Request >> Your task is to repeat only the lines from the one with "Continue the Blender" through the one with "return np.array(out)", exactly as they stand, both ends included.
---- Exercise materials
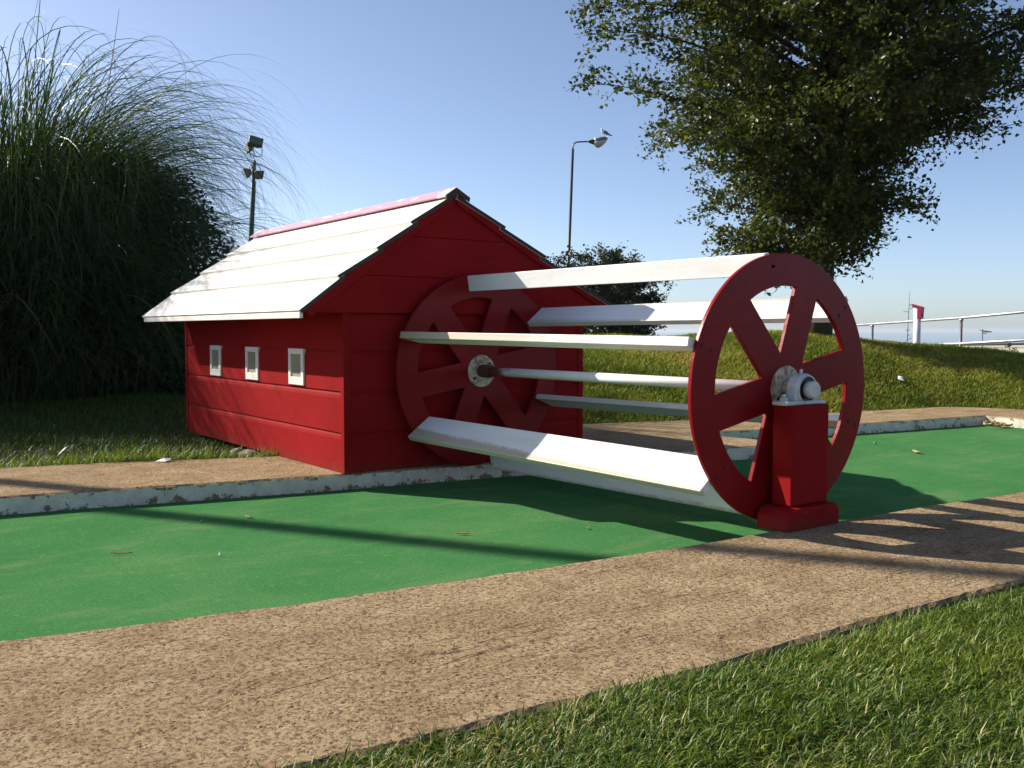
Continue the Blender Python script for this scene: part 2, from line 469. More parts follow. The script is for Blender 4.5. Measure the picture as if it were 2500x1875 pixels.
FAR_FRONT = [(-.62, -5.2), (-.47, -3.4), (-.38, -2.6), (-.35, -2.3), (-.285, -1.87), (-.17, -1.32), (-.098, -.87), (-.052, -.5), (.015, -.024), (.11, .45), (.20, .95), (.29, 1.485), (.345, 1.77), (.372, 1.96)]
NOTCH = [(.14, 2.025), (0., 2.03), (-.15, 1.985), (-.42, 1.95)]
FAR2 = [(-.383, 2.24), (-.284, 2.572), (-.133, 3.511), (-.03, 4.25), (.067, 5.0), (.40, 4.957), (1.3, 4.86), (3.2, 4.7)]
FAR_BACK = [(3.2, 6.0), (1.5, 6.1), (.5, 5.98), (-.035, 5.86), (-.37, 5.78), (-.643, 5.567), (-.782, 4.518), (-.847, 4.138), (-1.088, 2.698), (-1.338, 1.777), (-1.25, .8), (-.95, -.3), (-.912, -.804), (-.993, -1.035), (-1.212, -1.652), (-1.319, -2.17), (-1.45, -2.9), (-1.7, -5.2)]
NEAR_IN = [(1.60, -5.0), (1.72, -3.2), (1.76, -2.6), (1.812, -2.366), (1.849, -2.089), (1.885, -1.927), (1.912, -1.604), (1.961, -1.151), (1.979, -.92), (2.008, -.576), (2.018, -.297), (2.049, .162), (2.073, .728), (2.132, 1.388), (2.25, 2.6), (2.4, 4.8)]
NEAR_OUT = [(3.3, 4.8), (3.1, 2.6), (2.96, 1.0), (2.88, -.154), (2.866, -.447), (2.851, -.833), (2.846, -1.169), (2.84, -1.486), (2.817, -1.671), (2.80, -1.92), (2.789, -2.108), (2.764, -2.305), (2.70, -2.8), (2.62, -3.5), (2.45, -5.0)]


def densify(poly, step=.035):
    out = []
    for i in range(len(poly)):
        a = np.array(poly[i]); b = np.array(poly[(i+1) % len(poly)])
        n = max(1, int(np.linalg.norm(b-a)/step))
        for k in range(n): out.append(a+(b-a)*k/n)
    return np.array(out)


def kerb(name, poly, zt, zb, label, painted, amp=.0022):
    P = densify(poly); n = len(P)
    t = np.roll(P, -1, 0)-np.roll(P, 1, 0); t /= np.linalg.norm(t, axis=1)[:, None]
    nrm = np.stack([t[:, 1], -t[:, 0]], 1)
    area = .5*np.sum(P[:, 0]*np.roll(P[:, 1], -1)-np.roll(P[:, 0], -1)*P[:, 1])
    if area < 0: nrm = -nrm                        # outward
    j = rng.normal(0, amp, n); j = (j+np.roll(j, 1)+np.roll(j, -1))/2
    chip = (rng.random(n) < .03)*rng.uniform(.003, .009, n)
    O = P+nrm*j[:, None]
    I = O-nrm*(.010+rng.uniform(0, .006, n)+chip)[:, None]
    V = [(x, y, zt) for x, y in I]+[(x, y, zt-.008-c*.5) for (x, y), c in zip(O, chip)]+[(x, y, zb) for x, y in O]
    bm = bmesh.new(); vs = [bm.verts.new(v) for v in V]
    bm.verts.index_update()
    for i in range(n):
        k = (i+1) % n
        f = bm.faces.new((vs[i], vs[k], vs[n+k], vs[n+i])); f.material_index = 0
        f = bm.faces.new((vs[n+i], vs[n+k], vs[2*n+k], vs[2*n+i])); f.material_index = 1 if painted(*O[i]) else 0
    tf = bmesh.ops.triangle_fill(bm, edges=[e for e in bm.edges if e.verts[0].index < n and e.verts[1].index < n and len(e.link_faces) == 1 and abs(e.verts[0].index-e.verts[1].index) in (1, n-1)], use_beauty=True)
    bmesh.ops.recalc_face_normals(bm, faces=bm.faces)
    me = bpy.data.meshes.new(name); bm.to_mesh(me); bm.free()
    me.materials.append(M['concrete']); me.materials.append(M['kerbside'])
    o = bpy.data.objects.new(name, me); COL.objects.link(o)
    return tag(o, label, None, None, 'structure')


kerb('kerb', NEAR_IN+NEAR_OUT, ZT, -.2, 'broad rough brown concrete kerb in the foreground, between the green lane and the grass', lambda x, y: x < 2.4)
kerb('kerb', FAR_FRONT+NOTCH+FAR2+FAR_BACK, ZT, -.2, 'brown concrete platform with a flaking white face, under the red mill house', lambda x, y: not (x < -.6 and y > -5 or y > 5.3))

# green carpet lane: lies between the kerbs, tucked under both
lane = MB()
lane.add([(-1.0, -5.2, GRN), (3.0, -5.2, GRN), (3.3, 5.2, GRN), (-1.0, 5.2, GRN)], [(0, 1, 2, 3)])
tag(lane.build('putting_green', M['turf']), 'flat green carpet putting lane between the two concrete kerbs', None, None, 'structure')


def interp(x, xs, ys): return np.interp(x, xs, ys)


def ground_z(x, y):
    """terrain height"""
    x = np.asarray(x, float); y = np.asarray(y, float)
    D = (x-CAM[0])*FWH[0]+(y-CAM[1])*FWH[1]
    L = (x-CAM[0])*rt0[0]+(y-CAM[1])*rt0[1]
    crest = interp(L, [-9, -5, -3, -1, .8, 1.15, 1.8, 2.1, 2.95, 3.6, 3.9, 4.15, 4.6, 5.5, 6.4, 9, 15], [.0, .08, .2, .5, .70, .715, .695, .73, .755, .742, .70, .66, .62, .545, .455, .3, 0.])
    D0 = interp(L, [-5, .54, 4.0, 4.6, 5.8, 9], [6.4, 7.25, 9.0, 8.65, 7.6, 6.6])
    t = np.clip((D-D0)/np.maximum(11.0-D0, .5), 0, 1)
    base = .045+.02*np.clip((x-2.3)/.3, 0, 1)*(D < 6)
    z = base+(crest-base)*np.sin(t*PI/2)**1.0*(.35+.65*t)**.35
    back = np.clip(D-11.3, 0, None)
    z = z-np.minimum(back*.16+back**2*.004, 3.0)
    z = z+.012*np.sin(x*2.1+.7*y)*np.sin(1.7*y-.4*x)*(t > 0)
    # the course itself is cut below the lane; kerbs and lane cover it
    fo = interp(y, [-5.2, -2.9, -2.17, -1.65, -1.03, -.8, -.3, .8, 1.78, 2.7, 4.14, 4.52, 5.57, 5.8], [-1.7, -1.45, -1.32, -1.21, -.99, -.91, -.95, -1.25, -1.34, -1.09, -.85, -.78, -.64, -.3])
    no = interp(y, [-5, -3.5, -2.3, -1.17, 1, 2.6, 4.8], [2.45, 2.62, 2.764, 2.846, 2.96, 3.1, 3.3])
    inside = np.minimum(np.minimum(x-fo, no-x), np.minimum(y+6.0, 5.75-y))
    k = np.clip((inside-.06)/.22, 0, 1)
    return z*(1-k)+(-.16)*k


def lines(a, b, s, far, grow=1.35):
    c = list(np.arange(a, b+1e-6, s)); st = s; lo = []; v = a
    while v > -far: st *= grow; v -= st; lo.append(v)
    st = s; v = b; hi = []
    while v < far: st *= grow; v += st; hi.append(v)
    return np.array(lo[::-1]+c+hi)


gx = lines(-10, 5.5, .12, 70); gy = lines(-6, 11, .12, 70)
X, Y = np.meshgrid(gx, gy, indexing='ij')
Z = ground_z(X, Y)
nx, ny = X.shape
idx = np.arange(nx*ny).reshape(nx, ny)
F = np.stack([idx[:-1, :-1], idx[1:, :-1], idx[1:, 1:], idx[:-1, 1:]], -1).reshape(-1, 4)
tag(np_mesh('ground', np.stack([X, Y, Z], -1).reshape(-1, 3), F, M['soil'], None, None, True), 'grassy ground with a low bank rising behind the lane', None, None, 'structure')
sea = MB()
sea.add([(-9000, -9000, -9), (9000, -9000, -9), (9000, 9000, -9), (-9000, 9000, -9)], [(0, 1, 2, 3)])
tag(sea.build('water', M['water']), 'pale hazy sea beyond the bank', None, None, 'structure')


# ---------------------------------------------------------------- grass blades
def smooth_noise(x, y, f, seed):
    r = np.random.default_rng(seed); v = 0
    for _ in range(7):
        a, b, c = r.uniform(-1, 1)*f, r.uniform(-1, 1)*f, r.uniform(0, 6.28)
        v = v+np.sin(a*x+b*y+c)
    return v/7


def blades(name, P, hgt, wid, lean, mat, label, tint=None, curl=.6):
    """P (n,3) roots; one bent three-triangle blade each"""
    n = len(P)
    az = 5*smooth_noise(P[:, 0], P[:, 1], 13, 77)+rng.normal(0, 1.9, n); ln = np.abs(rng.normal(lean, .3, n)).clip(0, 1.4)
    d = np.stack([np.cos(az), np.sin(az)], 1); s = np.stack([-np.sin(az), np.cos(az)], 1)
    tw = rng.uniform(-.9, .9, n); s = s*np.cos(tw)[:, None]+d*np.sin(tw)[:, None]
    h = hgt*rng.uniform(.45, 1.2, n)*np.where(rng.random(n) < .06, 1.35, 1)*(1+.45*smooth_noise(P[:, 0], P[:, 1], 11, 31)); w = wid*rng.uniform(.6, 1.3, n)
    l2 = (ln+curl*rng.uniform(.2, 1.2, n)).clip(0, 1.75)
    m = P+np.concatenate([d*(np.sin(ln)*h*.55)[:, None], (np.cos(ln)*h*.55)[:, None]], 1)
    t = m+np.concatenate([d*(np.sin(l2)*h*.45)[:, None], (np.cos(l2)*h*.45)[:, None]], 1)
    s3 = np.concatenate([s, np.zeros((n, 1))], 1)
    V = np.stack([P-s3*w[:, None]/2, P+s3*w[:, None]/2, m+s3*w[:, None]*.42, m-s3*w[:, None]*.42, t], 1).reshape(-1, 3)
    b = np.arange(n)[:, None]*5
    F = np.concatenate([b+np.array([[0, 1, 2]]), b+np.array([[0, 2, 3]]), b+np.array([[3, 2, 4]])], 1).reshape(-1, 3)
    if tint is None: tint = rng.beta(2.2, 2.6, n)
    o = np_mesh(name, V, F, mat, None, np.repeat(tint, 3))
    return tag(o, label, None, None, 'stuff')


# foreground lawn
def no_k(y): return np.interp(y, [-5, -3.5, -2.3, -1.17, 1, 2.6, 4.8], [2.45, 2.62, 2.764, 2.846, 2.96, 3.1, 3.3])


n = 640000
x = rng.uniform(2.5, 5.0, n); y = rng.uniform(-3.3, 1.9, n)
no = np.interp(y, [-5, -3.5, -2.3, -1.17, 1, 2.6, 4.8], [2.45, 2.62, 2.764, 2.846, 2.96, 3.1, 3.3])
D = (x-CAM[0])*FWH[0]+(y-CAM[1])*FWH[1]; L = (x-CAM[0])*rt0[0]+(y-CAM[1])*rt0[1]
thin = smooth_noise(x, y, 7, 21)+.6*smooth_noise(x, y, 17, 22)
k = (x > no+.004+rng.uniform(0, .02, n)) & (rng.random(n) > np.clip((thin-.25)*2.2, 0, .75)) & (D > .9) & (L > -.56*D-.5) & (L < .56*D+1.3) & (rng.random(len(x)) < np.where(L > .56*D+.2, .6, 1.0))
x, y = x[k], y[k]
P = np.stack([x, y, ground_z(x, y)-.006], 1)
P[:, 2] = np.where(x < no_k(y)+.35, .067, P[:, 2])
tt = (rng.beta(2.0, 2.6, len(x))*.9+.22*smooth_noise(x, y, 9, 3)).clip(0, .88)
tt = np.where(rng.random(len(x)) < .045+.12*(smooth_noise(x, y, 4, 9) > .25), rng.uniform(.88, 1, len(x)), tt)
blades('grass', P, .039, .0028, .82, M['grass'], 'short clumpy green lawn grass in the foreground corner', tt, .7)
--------
---- Exercise materials
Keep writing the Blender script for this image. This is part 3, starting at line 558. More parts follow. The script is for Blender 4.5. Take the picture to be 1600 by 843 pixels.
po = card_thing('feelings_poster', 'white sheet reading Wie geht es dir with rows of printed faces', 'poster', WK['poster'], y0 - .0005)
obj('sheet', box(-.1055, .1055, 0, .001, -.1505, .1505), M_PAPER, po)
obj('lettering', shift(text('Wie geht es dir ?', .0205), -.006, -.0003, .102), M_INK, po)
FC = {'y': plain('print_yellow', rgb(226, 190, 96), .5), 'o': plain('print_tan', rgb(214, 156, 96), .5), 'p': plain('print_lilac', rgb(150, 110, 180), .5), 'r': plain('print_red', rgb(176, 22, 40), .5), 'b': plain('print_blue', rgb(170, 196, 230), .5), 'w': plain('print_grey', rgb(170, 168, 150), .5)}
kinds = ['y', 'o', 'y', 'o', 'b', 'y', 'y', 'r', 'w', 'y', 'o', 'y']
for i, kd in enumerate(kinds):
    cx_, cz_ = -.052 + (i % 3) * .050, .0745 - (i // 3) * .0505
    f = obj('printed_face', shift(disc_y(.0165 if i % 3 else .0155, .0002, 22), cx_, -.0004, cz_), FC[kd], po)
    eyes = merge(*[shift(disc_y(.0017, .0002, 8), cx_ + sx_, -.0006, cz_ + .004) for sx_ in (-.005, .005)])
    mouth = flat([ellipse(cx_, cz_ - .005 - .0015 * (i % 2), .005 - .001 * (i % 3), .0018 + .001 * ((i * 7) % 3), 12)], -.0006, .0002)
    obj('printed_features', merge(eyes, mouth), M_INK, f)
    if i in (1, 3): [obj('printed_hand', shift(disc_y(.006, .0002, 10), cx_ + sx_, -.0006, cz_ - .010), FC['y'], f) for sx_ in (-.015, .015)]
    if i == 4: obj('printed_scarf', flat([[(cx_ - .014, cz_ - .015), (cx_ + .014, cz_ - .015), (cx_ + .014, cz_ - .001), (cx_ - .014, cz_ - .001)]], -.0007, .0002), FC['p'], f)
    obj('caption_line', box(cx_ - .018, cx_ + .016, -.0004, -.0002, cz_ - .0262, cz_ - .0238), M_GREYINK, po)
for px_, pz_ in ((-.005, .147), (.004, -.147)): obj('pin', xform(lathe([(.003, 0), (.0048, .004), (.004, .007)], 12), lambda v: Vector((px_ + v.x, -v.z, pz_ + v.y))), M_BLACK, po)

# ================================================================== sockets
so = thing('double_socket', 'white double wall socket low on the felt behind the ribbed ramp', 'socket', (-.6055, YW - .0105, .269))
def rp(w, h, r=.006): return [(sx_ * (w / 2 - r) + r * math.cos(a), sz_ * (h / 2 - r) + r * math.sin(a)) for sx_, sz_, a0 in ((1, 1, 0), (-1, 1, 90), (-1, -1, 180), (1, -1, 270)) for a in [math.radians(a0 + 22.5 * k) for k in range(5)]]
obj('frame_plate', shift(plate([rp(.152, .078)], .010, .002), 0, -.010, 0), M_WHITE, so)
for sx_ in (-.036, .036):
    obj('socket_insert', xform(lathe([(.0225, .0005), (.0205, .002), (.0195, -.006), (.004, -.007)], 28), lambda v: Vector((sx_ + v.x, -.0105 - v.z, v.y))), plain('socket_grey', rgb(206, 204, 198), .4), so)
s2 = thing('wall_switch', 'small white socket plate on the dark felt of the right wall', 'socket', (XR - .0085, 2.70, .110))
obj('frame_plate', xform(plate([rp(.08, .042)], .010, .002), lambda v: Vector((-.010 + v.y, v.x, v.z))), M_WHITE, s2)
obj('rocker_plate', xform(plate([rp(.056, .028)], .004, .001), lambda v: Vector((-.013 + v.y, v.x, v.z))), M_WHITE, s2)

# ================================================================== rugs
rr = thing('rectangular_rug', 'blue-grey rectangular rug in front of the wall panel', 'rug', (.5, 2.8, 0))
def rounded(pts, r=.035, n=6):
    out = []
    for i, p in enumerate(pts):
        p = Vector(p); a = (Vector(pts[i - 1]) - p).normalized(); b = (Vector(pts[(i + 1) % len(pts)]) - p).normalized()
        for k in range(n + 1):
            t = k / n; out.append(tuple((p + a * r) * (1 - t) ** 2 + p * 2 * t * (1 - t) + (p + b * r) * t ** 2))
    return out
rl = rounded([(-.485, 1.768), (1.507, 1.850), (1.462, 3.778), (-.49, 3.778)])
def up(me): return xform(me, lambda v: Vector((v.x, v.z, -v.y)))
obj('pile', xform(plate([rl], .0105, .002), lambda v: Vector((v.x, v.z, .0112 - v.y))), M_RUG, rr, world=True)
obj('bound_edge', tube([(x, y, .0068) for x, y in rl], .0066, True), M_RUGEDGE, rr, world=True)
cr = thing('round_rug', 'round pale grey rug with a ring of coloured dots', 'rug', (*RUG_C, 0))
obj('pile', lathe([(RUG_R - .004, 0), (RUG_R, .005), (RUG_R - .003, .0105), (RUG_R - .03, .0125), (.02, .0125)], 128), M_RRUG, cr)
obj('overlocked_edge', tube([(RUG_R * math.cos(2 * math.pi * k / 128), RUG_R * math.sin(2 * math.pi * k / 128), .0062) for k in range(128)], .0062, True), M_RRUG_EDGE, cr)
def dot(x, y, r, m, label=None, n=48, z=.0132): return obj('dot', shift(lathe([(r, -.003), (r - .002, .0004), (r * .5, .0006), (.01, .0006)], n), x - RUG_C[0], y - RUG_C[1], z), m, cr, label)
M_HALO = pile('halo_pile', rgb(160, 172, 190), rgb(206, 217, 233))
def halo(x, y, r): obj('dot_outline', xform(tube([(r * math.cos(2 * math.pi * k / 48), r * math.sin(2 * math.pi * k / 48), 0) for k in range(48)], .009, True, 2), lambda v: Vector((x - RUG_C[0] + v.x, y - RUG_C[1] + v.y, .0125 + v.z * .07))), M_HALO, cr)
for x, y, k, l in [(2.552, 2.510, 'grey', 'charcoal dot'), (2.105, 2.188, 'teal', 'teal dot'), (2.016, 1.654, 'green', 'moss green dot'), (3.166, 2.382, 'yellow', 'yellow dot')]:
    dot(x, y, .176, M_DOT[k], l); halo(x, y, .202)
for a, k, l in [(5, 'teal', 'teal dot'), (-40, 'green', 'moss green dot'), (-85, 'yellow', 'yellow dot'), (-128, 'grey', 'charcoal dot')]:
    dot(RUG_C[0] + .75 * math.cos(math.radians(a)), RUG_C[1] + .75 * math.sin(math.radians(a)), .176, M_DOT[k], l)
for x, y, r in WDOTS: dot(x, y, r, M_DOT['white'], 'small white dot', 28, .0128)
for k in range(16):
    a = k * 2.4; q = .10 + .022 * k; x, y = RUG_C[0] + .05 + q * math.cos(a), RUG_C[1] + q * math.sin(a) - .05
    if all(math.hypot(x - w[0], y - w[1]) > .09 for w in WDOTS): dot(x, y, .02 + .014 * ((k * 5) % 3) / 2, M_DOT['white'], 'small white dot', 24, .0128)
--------
Written response >>
Continue the Blender Python script for this scene: part 2, from line 469. More parts follow. The script is for Blender 4.5. Measure the picture as if it were 2500x1875 pixels.
FAR_FRONT = [(-.62, -5.2), (-.47, -3.4), (-.38, -2.6), (-.35, -2.3), (-.285, -1.87), (-.17, -1.32), (-.098, -.87), (-.052, -.5), (.015, -.024), (.11, .45), (.20, .95), (.29, 1.485), (.345, 1.77), (.372, 1.96)]
NOTCH = [(.14, 2.025), (0., 2.03), (-.15, 1.985), (-.42, 1.95)]
FAR2 = [(-.383, 2.24), (-.284, 2.572), (-.133, 3.511), (-.03, 4.25), (.067, 5.0), (.40, 4.957), (1.3, 4.86), (3.2, 4.7)]
FAR_BACK = [(3.2, 6.0), (1.5, 6.1), (.5, 5.98), (-.035, 5.86), (-.37, 5.78), (-.643, 5.567), (-.782, 4.518), (-.847, 4.138), (-1.088, 2.698), (-1.338, 1.777), (-1.25, .8), (-.95, -.3), (-.912, -.804), (-.993, -1.035), (-1.212, -1.652), (-1.319, -2.17), (-1.45, -2.9), (-1.7, -5.2)]
NEAR_IN = [(1.60, -5.0), (1.72, -3.2), (1.76, -2.6), (1.812, -2.366), (1.849, -2.089), (1.885, -1.927), (1.912, -1.604), (1.961, -1.151), (1.979, -.92), (2.008, -.576), (2.018, -.297), (2.049, .162), (2.073, .728), (2.132, 1.388), (2.25, 2.6), (2.4, 4.8)]
NEAR_OUT = [(3.3, 4.8), (3.1, 2.6), (2.96, 1.0), (2.88, -.154), (2.866, -.447), (2.851, -.833), (2.846, -1.169), (2.84, -1.486), (2.817, -1.671), (2.80, -1.92), (2.789, -2.108), (2.764, -2.305), (2.70, -2.8), (2.62, -3.5), (2.45, -5.0)]


def densify(poly, step=.035):
    out = []
    for i in range(len(poly)):
        a = np.array(poly[i]); b = np.array(poly[(i+1) % len(poly)])
        n = max(1, int(np.linalg.norm(b-a)/step))
        for k in range(n): out.append(a+(b-a)*k/n)
    return np.array(out)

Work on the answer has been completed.